Connecting people with nature in Ontario's Mississippi Valley

Nature Notebook – The Turquoiose-Blue Green Frog

THE TURQUOISE-BLUE GREEN FROG
By: Cliff Bennett

On June 28, I received a call from MVFN member Holly Francis of Carleton Place. Holly was walking off the unmaintained end of the 5th Line of Ramsay and came upon a turquoise frog in a mud puddle in the middle of the road. She wanted me to ID it but frogs were not my forte. I replied I would try and get her some information on her discovery.

The next day, when Holly was back in the same area, she came upon another of these curious specimen. This time, she captured it and took it home, from whence she called me again, this time triumphantly telling me of her conquest.

The next day, I drove to Carleton Place to see this wonder and, sure enough, it was a bright turquoise colour. I took the frog away and drove to Jim Bendell’s residence above Clayton. If anyone could explain this marvel, he could.

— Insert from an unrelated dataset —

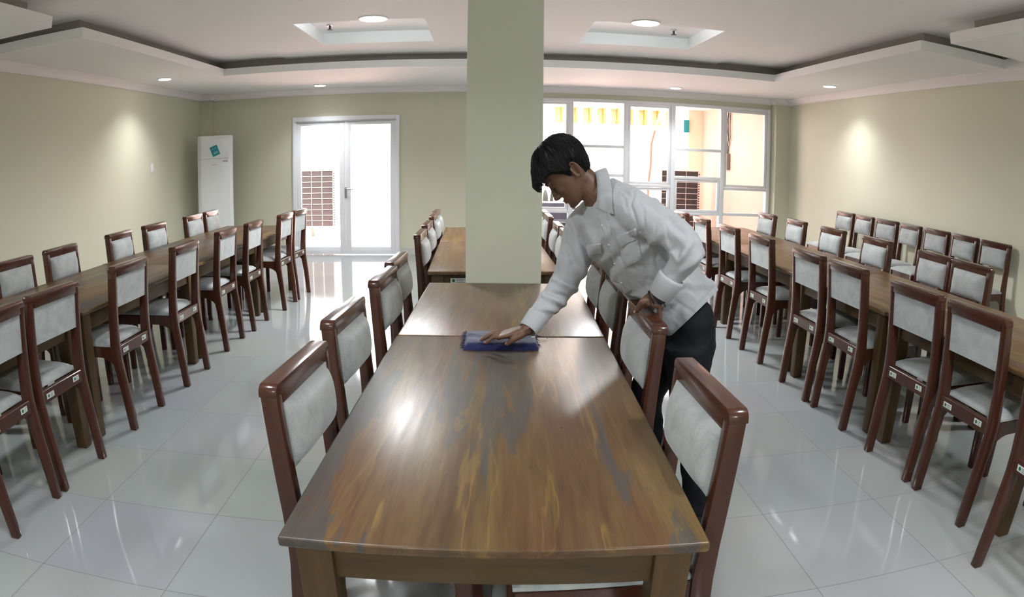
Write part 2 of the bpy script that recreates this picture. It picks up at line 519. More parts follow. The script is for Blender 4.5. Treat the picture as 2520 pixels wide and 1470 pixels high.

Arriving at Jim’s home, he picked it out of the bucket I had it in and exclaimed he too had never seen such an animal before. We looked through all of his reference books and concluded it had to be either a mink frog or a green frog, with some strange variant. Jim gave me two authoritative sources to call.

I took the frog home and jumped on the phone. The first call was to Dr. Fred Schuiler of the Bio Diversity Museum at Kemptville, an authority on amphibians. He immediately identified the animal as a green frog, but with no yellow pigment in its skin. This variant is quite rare; about once a year someone shows up at the museum with one and he personally sees one about every two and one half years. The other source, Dr. Cook from Carleton University confirmed the assessment and suggested getting it’s picture so he could have a copy.

Now getting a picture of this very active, slippery specimen is not that easy, as Dr. Cook agreed. So he offered a solution. Place the frog in a plastic bag with holes in it and put it in the refrigerator for about one hour. This I did and sure enough, he came out looking like he needed a scarf around his neck.

I placed the frog on a sheet of white paper and he dutifully posed while I snapped several shots from different angles. Then I placed him back in his bucket in the garage and fed him some garden worms.

I was instructed to take him back to Holly the next day, to have her replace him in the same puddle he came from. Alas, when I went to check on him the next morning, he was gone. I searched the garage but couldn’t find him. Somewhere in my forest is a turquoise coloured green frog.